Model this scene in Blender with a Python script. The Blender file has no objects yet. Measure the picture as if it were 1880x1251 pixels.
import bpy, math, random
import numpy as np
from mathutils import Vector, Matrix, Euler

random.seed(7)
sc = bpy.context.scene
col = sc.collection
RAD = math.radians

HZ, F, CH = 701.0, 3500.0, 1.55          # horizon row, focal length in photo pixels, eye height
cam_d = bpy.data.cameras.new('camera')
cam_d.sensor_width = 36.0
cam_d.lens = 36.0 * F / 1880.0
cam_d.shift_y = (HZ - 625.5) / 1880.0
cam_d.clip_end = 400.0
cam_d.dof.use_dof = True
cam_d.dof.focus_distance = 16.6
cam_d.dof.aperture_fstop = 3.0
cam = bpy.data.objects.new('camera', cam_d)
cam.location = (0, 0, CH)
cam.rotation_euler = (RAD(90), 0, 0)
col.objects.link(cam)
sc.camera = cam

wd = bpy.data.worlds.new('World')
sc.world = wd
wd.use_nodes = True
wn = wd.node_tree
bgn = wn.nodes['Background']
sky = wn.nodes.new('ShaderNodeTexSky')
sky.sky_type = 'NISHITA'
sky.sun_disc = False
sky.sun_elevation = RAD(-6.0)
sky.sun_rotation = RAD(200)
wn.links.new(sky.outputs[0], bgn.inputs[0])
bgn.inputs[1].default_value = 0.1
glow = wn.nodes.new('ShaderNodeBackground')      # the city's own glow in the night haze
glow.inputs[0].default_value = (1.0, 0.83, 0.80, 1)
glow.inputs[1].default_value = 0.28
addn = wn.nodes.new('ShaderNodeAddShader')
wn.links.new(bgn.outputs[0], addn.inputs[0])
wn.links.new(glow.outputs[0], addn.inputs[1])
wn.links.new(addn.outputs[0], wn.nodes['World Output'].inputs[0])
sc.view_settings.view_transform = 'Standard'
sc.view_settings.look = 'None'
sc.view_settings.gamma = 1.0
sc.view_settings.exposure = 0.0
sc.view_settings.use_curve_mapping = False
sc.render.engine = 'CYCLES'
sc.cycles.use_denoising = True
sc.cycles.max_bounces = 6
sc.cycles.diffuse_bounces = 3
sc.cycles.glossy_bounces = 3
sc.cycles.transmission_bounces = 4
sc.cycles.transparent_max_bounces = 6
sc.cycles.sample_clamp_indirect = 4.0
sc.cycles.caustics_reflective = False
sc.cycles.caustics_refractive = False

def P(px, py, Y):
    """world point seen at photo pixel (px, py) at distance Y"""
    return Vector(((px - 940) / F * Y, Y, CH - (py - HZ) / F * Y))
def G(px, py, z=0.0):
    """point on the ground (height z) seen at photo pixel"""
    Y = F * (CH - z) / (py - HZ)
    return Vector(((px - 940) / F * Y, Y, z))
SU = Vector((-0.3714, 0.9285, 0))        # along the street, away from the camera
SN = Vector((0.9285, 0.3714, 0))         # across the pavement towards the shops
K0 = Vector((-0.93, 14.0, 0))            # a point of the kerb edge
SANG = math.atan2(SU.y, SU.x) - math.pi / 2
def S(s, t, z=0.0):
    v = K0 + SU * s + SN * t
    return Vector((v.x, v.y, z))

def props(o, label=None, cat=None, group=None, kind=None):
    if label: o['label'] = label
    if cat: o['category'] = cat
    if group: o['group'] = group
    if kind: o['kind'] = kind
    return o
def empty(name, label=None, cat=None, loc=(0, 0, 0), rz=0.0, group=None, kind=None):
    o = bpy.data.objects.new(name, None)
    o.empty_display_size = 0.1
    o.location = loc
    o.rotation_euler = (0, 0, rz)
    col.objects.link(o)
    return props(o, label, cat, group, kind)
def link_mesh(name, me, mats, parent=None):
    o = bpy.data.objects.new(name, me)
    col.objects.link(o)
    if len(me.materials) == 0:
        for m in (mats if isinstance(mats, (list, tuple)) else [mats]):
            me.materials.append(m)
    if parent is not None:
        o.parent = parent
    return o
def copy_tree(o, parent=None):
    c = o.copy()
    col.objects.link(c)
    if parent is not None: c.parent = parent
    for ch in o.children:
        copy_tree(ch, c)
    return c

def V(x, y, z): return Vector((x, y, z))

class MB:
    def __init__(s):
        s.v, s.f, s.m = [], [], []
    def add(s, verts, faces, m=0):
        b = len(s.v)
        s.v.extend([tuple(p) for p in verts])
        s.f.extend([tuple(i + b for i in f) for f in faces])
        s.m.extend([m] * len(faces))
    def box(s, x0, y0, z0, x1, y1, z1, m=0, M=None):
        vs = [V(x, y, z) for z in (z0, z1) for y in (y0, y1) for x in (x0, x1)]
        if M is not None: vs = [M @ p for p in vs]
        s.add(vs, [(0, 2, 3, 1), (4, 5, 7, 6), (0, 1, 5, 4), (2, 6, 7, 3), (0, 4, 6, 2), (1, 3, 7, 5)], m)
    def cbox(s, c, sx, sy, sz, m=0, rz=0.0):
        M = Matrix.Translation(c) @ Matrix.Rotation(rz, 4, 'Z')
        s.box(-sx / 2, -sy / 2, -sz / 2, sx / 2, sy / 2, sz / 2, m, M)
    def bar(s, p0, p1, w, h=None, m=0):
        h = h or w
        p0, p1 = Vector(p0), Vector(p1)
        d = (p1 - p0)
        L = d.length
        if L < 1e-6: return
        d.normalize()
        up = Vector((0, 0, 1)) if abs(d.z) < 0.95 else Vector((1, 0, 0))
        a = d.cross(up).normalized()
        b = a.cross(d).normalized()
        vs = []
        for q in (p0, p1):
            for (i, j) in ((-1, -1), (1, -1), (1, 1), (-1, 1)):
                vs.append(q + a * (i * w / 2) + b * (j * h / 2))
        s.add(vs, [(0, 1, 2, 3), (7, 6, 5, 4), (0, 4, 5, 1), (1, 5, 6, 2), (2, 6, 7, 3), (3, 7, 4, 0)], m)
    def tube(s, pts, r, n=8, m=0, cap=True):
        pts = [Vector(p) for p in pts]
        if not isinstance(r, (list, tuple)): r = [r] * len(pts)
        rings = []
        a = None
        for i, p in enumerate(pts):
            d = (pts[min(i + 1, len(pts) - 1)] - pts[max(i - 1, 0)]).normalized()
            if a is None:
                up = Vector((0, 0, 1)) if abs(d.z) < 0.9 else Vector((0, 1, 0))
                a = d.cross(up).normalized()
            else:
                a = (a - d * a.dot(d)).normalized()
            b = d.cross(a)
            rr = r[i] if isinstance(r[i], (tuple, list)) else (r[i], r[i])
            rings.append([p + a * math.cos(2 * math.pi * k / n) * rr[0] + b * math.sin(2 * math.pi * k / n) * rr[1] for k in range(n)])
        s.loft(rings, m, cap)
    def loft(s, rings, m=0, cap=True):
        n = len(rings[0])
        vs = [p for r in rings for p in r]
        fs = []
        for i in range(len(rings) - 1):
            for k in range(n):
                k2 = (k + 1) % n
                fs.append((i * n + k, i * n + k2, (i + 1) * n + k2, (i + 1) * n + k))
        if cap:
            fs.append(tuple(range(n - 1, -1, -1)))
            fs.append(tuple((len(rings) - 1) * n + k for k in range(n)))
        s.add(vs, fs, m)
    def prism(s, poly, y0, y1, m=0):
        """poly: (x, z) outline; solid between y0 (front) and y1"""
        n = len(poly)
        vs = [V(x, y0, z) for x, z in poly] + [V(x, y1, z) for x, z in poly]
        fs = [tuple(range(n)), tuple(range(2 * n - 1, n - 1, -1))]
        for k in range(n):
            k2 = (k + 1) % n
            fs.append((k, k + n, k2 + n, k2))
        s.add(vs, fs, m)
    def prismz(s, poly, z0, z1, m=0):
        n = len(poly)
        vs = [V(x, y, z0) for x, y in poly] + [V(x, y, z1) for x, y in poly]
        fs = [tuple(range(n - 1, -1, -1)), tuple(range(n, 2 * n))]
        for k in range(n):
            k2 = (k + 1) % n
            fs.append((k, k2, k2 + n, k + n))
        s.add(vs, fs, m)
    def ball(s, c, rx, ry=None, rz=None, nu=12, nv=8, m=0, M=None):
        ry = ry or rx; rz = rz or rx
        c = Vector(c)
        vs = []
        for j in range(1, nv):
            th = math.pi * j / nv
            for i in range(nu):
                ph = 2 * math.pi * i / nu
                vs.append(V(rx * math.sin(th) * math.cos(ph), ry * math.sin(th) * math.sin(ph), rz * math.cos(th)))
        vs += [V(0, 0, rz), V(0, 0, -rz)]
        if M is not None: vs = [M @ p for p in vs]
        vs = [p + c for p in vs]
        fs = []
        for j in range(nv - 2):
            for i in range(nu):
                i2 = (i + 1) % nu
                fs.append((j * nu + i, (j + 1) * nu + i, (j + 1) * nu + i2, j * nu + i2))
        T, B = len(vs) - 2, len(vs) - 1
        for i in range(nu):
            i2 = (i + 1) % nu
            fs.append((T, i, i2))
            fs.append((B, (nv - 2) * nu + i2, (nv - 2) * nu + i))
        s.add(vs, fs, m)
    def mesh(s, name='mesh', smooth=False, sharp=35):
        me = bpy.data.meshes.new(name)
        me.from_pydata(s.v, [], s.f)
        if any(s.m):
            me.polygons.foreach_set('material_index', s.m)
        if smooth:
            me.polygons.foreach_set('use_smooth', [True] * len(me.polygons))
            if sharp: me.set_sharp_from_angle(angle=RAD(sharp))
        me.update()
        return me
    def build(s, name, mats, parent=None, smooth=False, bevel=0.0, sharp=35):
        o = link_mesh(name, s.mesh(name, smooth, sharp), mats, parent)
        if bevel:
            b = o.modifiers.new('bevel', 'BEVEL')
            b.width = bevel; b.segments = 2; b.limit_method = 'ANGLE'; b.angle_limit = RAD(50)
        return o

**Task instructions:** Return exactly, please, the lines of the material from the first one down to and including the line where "sc.camera = cam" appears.

**Written answer:**
Model this scene in Blender with a Python script. The Blender file has no objects yet. Measure the picture as if it were 1880x1251 pixels.
import bpy, math, random
import numpy as np
from mathutils import Vector, Matrix, Euler

random.seed(7)
sc = bpy.context.scene
col = sc.collection
RAD = math.radians

HZ, F, CH = 701.0, 3500.0, 1.55          # horizon row, focal length in photo pixels, eye height
cam_d = bpy.data.cameras.new('camera')
cam_d.sensor_width = 36.0
cam_d.lens = 36.0 * F / 1880.0
cam_d.shift_y = (HZ - 625.5) / 1880.0
cam_d.clip_end = 400.0
cam_d.dof.use_dof = True
cam_d.dof.focus_distance = 16.6
cam_d.dof.aperture_fstop = 3.0
cam = bpy.data.objects.new('camera', cam_d)
cam.location = (0, 0, CH)
cam.rotation_euler = (RAD(90), 0, 0)
col.objects.link(cam)
sc.camera = cam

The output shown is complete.